Insurance Europe: new EU rules on sustainability risk management under Solvency II must be proportionate 

13 March 2025 — Media XPRIMM

Insurance Europe has responded to the consultation launched by EIOPA on Regulatory Technical Standards (RTS) on the management of sustainability risks under the Solvency II framework.

In its response, Insurance Europe highlights that European insurers fully support the European Commission’s sustainability goals and emphasizes that existing Solvency II requirements, enhanced in August 2022, ensure effective risk management of sustainability risks in the insurance sector. It notes that additional duplicative requirements would impose unnecessary costs without clear benefits.

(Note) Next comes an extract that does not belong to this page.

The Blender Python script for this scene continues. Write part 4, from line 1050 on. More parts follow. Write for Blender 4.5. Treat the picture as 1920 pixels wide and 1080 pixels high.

The industry proposes the following changes to the SRP proposals to align which will reduce operational and reporting burdens, consistent with the Commission’s Omnibus initiative to cut red tape and simplify EU rules for citizens and business:
 

  • Limit minimum standards to climate risks: The requirements in the updated Solvency II Directive cover ESG factors but do not mandate minimum standards for all ESG areas. Social and governance risks lack established methods and metrics, making prescriptive requirements impractical.
  • Align with existing frameworks: Any new requirements must be consistent with established regulatory obligations - such as CSRD, ESRS, ORSA and Pillar 3 reporting - to prevent duplication and inefficiencies.
  • Ensure full proportionality: Proportionality must apply to all undertakings, not just small and non-complex ones (SNCUs).
  • Address implementation challenges: Inconsistencies in time horizon definitions, misalignment with Solvency II risk categories, data limitations, ESG measurement difficulties, and diverging third-country disclosure approaches create confusion and should be resolved.
  • Revise proposed metrics: The proposed minimum metrics are too extensive and misaligned with insurers’ risk profiles.
  • Set realistic sustainability targets: Targets should align with risk appetite and strategy, focusing on managing rather than mitigating material risks, while remaining flexible and business specific.
  • Avoid rigid application guidance: Non-binding EIOPA guidance should not become de facto binding rules, ensuring insurers retain flexibility in risk management.